Not that it matters. His legacy is secure, no matter what other films he makes or whether he gets an Oscar nomination Tuesday. Greatness tends to announce itself. Michael Jordan. Daniel Day-Lewis. Kanye West. It’s often loud and imposing. But although Denzel Washington is definitely a presence, he’s a far subtler master. It’s the heft of his persona, which is often righteous and volcanic, the way he strides across a screen, owning it before he even speaks. (Indeed, one of the biggest obstacles John David Washington faces as his father’s son is that his gait is reminiscent of dad’s — it feels like he’s ripping off the old man’s trademark walk simply by moving.) Yet it never comes across as overblown or shtick-y. He is compelling now in exactly the same way he was compelling back in the 1980s. He’s grown older but gotten no less interesting along the way.

Did The New York Times get it right? I might slot a few actors higher than Washington this century — such choices are arbitrary and personal. But what the Times’ list got absolutely correct was that it reminded readers that there’s never been a movie star quite like him. He’s projected a noble, vulnerable toughness on screen, embodying bulletproof cool without becoming a cliché. At a time when fictional cinematic heroes are often complicated figures, he’s given us good guys who are genuinely inspiring. Plus, Washington exists outside the realm of Marvel and Star Wars, remaining one of the few reliably grownup figures at the multiplex. (In other words, he hasn’t aged into a massive disappointment like Liam Neeson.) He still takes risks, yet knows there’s a sizable audience that will follow him no matter what. He lives in the best of all worlds, occupied by him alone.

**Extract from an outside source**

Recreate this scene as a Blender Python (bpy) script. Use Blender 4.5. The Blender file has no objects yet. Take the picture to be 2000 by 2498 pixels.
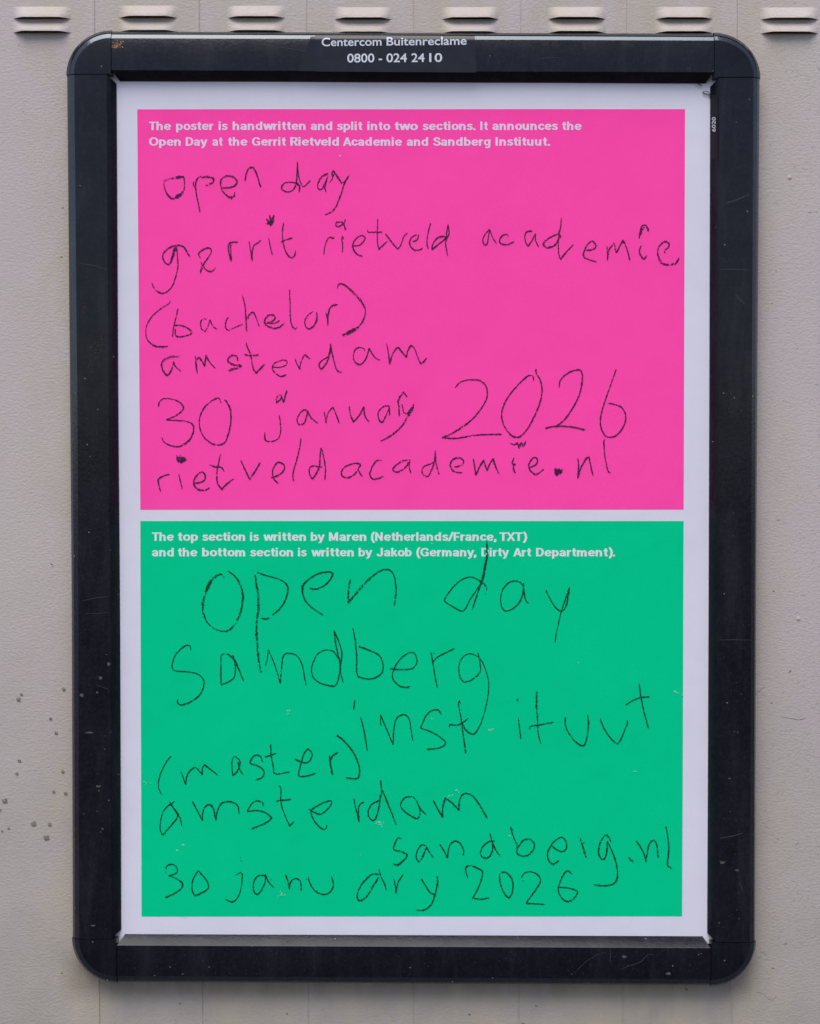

In The Tragedy of Macbeth, Denzel Washington plays another villain, and his best one since back in Training Day. His Macbeth is a proud, haunted man who will be laid low by his own thirst for power, his belief that he’s owed the kingdom. There’s no flair to the performance, by which I mean Washington seems as elemental as the permanent gray skies above his character’s head. His Macbeth is towering but shrinking in front of our eyes. It’s so good you don’t notice — Washington has taught us how to ignore him and focus instead on the man he’s bringing to life. One might say he’s done the job too well in his career. As magnificent as he’s been, we still don’t quite see him — still don’t quite understand that one of the all-time greats walks amongst us.